Di fronte a tutto questo, la reazione dei mass media cattolici è quella
di nascondere, di eclissare, di ignorare. “Per il bene della Chiesa”,
naturalmente: formula magica utilizzata per coprire tutto ciò che
cristiano non è. Ci si trova così di fronte ad una Chiesa che riconosce
gli errori del passato, ma che nasconde quelli del presente con la
parola d’ordine del “silenzio necessario”. E che all’occorrenza addita
come traditori coloro che, dall’interno, si spingono non necessariamente
fino all’aperta e diretta denuncia, ma anche solo fino alla critica più
semplice, cauta e misurata. Per molti esponenti ecclesiali, della Chiesa
bisogna sempre parlare bene, “a prescindere”, come diceva Totò. Tutto
deve apparire lindo, perfetto, immacolato, privo di ogni macchia. Tutto
deve essere esaltato: dalla figura di quel cardinale al risultato di
quel convegno, dal modo di gestire i quattrini alla grande devozione
popolare per questo o quel santo. Nulla è perfetto, naturalmente, ma
tutto deve apparire tale. Inevitabile poi che quando ci si trova di
fronte a situazioni da codice penale, l’atteggiamento seguito non
cambia: si è nascosto il poco, si nasconde il tanto. E la credibilità
della Chiesa – o quel che ne rimane – va davvero a farsi benedire.
In duemila anni di storia i cristiani ne hanno combinate davvero di
tutti i colori, eppure
la Chiesa
è ancora lì, a ricordarci che non solo di una costruzione umana
trattasi, ma di un popolo unito nella fede in quel Cristo che amava il
silenzio della preghiera ma non quello che nasconde la verità.

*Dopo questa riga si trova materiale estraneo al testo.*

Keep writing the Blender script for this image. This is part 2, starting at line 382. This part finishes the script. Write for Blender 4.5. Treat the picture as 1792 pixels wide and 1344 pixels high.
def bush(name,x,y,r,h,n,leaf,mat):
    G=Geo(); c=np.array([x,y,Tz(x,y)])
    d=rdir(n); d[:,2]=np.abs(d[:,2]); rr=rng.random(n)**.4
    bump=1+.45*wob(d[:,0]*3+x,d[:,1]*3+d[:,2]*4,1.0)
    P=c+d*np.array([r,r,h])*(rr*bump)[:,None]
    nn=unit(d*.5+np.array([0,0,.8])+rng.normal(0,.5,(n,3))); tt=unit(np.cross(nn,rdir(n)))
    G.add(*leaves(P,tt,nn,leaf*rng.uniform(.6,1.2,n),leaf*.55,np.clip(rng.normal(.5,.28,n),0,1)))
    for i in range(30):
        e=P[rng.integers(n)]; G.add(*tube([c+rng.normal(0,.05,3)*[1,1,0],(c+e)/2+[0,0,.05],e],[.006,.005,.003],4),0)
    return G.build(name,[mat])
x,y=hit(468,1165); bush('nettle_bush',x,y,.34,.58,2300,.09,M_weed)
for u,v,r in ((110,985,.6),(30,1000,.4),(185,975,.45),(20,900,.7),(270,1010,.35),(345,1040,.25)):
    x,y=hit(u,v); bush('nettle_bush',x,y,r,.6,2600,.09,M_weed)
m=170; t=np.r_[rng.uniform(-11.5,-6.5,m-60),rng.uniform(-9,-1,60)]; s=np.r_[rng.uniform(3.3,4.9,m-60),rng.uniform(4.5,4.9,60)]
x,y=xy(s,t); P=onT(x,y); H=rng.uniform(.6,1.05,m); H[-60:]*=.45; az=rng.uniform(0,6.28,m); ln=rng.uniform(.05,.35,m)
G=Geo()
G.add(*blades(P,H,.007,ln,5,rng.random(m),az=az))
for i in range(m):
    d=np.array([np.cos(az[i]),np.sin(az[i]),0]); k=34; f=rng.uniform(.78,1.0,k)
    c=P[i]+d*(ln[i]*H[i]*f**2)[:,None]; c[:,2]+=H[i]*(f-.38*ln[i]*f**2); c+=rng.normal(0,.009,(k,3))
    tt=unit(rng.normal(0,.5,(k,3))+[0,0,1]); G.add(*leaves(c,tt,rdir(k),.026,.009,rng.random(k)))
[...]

Trasparenza e verità, dunque, e anche un minimo di furbizia: meglio
ammettere le proprie reali mancanze, anche sui mass media, anche su
quelli legati a realtà ecclesiali, piuttosto che essere trascinati con
ignominia (e con merito) dalle stelle alle stalle. Lo stile del papa
negli Stati Uniti serva da esempio e da metodo per il futuro.